TASK:
Reproduce only the top of the records, down to and including the line containing "w.node_tree.nodes['Background'].inputs[1].default_value = 0.315".

──────── EXERCISE MATERIALS

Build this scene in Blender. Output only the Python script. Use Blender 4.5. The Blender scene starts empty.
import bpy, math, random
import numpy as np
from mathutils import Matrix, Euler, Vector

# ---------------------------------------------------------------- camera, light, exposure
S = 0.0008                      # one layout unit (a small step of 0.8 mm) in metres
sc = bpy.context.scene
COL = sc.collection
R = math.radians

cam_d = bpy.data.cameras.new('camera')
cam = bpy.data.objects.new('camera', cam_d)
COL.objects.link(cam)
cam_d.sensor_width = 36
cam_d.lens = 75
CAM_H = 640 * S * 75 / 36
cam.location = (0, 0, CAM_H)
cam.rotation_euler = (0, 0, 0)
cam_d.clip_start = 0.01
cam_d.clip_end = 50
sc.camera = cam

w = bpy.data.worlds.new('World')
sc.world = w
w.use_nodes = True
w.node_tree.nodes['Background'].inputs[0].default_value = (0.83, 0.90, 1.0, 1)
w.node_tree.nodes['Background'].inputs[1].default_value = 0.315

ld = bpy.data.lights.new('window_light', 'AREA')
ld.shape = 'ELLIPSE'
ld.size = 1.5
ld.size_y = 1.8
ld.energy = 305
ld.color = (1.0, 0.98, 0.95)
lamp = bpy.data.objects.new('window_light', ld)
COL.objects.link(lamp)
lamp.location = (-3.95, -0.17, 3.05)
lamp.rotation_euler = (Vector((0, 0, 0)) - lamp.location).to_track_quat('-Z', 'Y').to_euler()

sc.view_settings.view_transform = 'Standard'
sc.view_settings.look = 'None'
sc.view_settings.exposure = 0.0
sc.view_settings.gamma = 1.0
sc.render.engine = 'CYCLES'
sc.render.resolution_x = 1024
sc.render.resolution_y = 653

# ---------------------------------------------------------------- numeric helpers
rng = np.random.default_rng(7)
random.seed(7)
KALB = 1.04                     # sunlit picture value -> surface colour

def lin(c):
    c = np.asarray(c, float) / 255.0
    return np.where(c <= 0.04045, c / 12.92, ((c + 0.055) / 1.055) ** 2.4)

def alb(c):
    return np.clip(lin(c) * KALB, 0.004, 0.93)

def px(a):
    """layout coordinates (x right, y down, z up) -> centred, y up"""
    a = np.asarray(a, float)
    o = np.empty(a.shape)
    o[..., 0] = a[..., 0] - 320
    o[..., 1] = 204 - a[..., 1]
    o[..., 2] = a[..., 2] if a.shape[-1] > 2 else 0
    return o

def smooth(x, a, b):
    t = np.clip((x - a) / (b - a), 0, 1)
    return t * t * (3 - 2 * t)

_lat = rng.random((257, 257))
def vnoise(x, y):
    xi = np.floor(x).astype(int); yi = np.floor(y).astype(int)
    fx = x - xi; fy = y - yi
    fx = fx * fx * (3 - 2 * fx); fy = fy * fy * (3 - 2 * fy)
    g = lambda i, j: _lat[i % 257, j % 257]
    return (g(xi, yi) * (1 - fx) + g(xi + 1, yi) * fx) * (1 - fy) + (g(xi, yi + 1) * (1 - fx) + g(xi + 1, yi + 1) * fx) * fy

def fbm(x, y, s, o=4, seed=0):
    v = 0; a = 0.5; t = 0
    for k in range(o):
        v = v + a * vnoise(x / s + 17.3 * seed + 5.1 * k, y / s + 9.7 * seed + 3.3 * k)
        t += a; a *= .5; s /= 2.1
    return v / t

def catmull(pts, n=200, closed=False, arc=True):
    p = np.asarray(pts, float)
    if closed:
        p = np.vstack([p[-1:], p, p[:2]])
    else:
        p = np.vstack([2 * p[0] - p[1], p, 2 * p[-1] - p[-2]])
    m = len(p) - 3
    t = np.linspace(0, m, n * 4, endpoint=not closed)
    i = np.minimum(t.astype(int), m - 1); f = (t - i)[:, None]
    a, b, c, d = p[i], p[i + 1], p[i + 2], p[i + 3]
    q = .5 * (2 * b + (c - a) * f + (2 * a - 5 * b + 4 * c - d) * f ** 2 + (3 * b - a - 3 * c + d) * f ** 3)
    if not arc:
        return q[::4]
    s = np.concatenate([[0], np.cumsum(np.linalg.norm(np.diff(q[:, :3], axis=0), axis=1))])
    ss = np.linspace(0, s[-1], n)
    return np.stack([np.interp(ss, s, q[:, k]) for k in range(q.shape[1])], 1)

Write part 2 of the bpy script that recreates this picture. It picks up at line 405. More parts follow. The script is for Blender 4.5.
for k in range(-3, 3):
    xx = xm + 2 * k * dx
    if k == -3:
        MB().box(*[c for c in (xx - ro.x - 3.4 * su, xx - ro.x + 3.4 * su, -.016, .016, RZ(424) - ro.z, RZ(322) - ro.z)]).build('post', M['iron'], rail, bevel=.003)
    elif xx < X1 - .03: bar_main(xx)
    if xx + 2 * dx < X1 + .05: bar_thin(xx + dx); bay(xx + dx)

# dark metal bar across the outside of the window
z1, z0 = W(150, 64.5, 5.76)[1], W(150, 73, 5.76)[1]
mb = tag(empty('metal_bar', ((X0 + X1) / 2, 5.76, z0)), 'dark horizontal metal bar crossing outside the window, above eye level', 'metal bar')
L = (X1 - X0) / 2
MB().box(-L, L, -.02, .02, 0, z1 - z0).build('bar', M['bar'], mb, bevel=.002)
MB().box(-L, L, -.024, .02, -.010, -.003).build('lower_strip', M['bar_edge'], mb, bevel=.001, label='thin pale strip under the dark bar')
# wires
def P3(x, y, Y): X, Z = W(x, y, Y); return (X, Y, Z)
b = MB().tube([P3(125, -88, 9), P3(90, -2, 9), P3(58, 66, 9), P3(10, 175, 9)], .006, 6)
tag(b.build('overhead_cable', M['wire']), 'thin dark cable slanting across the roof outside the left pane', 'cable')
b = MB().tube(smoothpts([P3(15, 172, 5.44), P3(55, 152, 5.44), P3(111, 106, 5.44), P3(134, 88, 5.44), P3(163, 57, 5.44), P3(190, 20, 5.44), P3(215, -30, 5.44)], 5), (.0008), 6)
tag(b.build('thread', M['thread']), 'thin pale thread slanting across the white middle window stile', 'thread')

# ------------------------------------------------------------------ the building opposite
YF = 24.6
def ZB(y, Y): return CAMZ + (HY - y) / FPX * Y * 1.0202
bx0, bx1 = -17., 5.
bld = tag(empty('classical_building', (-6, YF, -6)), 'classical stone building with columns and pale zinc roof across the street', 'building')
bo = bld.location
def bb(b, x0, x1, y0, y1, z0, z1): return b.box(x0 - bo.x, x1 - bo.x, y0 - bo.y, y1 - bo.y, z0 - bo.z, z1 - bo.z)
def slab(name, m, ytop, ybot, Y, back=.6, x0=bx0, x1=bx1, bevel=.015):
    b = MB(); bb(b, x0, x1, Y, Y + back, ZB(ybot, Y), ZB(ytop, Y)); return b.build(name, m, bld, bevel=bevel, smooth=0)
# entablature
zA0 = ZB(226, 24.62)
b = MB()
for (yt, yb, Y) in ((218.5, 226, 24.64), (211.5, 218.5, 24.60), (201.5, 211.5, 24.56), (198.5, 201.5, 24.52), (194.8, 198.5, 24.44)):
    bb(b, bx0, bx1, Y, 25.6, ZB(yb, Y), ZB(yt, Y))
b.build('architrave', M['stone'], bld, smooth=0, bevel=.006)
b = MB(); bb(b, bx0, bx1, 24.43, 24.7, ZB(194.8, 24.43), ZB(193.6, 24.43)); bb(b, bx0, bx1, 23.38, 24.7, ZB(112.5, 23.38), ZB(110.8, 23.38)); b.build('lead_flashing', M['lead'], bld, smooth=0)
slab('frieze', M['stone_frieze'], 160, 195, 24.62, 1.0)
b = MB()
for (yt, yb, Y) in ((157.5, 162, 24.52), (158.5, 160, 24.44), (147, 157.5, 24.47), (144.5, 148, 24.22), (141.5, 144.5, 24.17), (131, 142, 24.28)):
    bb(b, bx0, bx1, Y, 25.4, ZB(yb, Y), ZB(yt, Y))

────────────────

ANSWER TO THIS EXERCISE:
Build this scene in Blender. Output only the Python script. Use Blender 4.5. The Blender scene starts empty.
import bpy, math, random
import numpy as np
from mathutils import Matrix, Euler, Vector

# ---------------------------------------------------------------- camera, light, exposure
S = 0.0008                      # one layout unit (a small step of 0.8 mm) in metres
sc = bpy.context.scene
COL = sc.collection
R = math.radians

cam_d = bpy.data.cameras.new('camera')
cam = bpy.data.objects.new('camera', cam_d)
COL.objects.link(cam)
cam_d.sensor_width = 36
cam_d.lens = 75
CAM_H = 640 * S * 75 / 36
cam.location = (0, 0, CAM_H)
cam.rotation_euler = (0, 0, 0)
cam_d.clip_start = 0.01
cam_d.clip_end = 50
sc.camera = cam

w = bpy.data.worlds.new('World')
sc.world = w
w.use_nodes = True
w.node_tree.nodes['Background'].inputs[0].default_value = (0.83, 0.90, 1.0, 1)
w.node_tree.nodes['Background'].inputs[1].default_value = 0.315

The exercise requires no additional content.